Dieser Fall unterscheidet sich vom kürzlich ergangenen Fischotter-Erkenntnis insofern (VwGH 13. 6. 2023, Ra 2021/10/0162, 0163, siehe dazu den unseren Blogbeitrag) in einem wesentlichen Punkt, als die anerkannte Umweltorganisation direkt beim OÖ LVwG Beschwerde gegen eine Verordnung erhoben hat, ohne zuvor eine behördliche Entscheidung der OÖ LReg zu erwirken.

Die OÖ LReg als verordnungserlassende Behörde trägt die Verantwortung für die in ihren Kompetenzbereich fallenden V und sie wäre zuständig gewesen, ihre eigenen Rechtsakte zu überprüfen und gegebenenfalls aufzuheben.

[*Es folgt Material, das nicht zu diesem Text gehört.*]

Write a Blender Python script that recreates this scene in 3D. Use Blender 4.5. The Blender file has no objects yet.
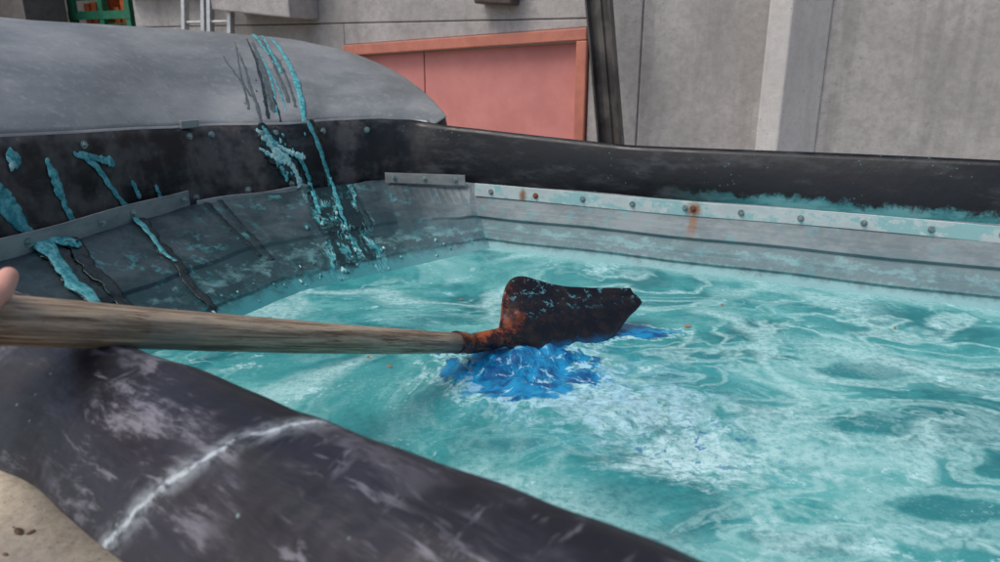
import bpy, bmesh, math, random
from mathutils import Vector, Matrix, noise as mn
random.seed(7)
sc=bpy.context.scene
# ------------------------------------------------------------------ helpers
def new_obj(name,bm,mats,parent=None,smooth=True):
    me=bpy.data.meshes.new(name); bm.normal_update(); bm.to_mesh(me); bm.free()
    if smooth:
        for p in me.polygons: p.use_smooth=True
    o=bpy.data.objects.new(name,me); sc.collection.objects.link(o)
    for m in (mats if isinstance(mats,(list,tuple)) else [mats]): me.materials.append(m)
    if parent: o.parent=parent
    return o
def empty(name):
    o=bpy.data.objects.new(name,None); sc.collection.objects.link(o); return o
def solid(o,th,off=0):
    m=o.modifiers.new("s",'SOLIDIFY'); m.thickness=th; m.offset=off; return o
def bevel(o,w,seg=2):
    m=o.modifiers.new("b",'BEVEL'); m.width=w; m.segments=seg; m.limit_method='ANGLE'; return o
def grid(f,nu,nv,bm=None,mi=0):
    bm=bm or bmesh.new()
    V=[[bm.verts.new(f(i/nu,j/nv)) for j in range(nv+1)] for i in range(nu+1)]
    for i in range(nu):
        for j in range(nv):
            fc=bm.faces.new((V[i][j],V[i+1][j],V[i+1][j+1],V[i][j+1])); fc.material_index=mi
    return bm
def tube(bm,pts,rad,seg=12,flat=1.0,mi=0,up=None):
    pts=[Vector(p) for p in pts]; n=len(pts); rings=[]
    prev=None
    for i,p in enumerate(pts):
        t=(pts[min(i+1,n-1)]-pts[max(i-1,0)]).normalized()
        if up is not None: a=t.cross(Vector(up)).normalized()
        elif prev is None:
            a=t.cross(Vector((0,0,1)) if abs(t.z)<.9 else Vector((1,0,0))).normalized()
        else: a=(prev-t*prev.dot(t)).normalized()
        prev=a; b=a.cross(t).normalized(); r=rad[i]
        rings.append([bm.verts.new(p+a*math.cos(q)*r+b*math.sin(q)*r*flat) for q in [2*math.pi*k/seg for k in range(seg)]])
    for i in range(n-1):
        for k in range(seg):
            f=bm.faces.new((rings[i][k],rings[i][(k+1)%seg],rings[i+1][(k+1)%seg],rings[i+1][k])); f.material_index=mi
    for r in (rings[0][::-1],rings[-1]):
        f=bm.faces.new(r); f.material_index=mi
def capsule(bm,pts,rad,seg=12,**k):
    pts=[Vector(p) for p in pts]
    d0=(pts[0]-pts[1]).normalized(); d1=(pts[-1]-pts[-2]).normalized()
    P=[];R=[]
    for a in (80,55,30): P.append(pts[0]+d0*rad[0]*math.sin(math.radians(a)));R.append(rad[0]*math.cos(math.radians(a)))
    P+=pts;R+=list(rad)
    for a in (30,55,80): P.append(pts[-1]+d1*rad[-1]*math.sin(math.radians(a)));R.append(rad[-1]*math.cos(math.radians(a)))
    tube(bm,P,R,seg,**k)
def cr(P,s):
    i=int(min(max(math.floor(s),0),len(P)-2)); t=s-i
    p0=Vector(P[max(i-1,0)]);p1=Vector(P[i]);p2=Vector(P[i+1]);p3=Vector(P[min(i+2,len(P)-1)])
    return .5*((2*p1)+(p2-p0)*t+(2*p0-5*p1+4*p2-p3)*t*t+(3*p1-p0-3*p2+p3)*t**3)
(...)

Die V-Prüfung ist einem Landesverwaltungsgericht gem Art 135 Abs 4 iVm Art 89 Abs 1 B-VG jedoch verfassungsrechtlich verwehrt. Eine direkte Anfechtung einer V direkt beim LVwG kann unserer Ansicht nach aus dem VwGH-Erkenntnis, nicht abgeleitet werden. Aus diesem Grund ist der Entscheidung des LVwG OÖ zuzustimmen.

Auch die Weiterleitung an den VfGH wird uE daran nichts ändern. Das LVwG OÖ hat nämlich nicht von seinem Recht Gebrauch gemacht, einen Antrag auf V-Prüfung gem Art 139 Abs 1 Z 1 B-VG zu stellen, sondern die Beschwerde gem § 6 AVG bloß „zuständigkeitshalber“ an den VfGH weitergeleitet.

Für einen – allenfalls als Individualantrag zu wertenden – Schriftsatz müssen aber die Formerfordernisse der §§ 15 und 17 VfGG erfüllt sein. Entspricht ein Antrag den vier allgemeinen Formerfordernissen des § 15 VfGG (schriftlicher Antrag, Bezugnahme auf den Artikel des B-VG, Darstellung des Sachverhaltes und bestimmtes Begehren) wird er sofort ohne vorangehende Aufforderung zur Mängelbehebung nach § 18 VfGG zurückgewiesen. Der VfGH sieht die Bezugnahme auf den Artikel des B-VG, aufgrund dessen der VfGH angerufen wird, als zwingendes Erfordernis an, dessen Mangel einen inhaltlichen Fehler darstellt (VfSlg 19.142/2010; 19.232/2010). Demnach ist ein Individualantrag auf Aufhebung einer Verordnung, der an keiner Stelle Bezug auf Artikel 139 B-VG nimmt, immer zurückzuweisen (VfSlg 19.142/2010). Es ist anzunehmen, dass der VfGH den Antrag schon aus diesem Grund zurückweisen wird. Abgesehen davon fehlt es wohl an der Umwegsunzumutbarkeit. Es wäre jedenfalls zu begründen gewesen, warum der Weg, der im Fischotter-Erkenntnis beschritten wurde, hier nicht zumutbar war/ist.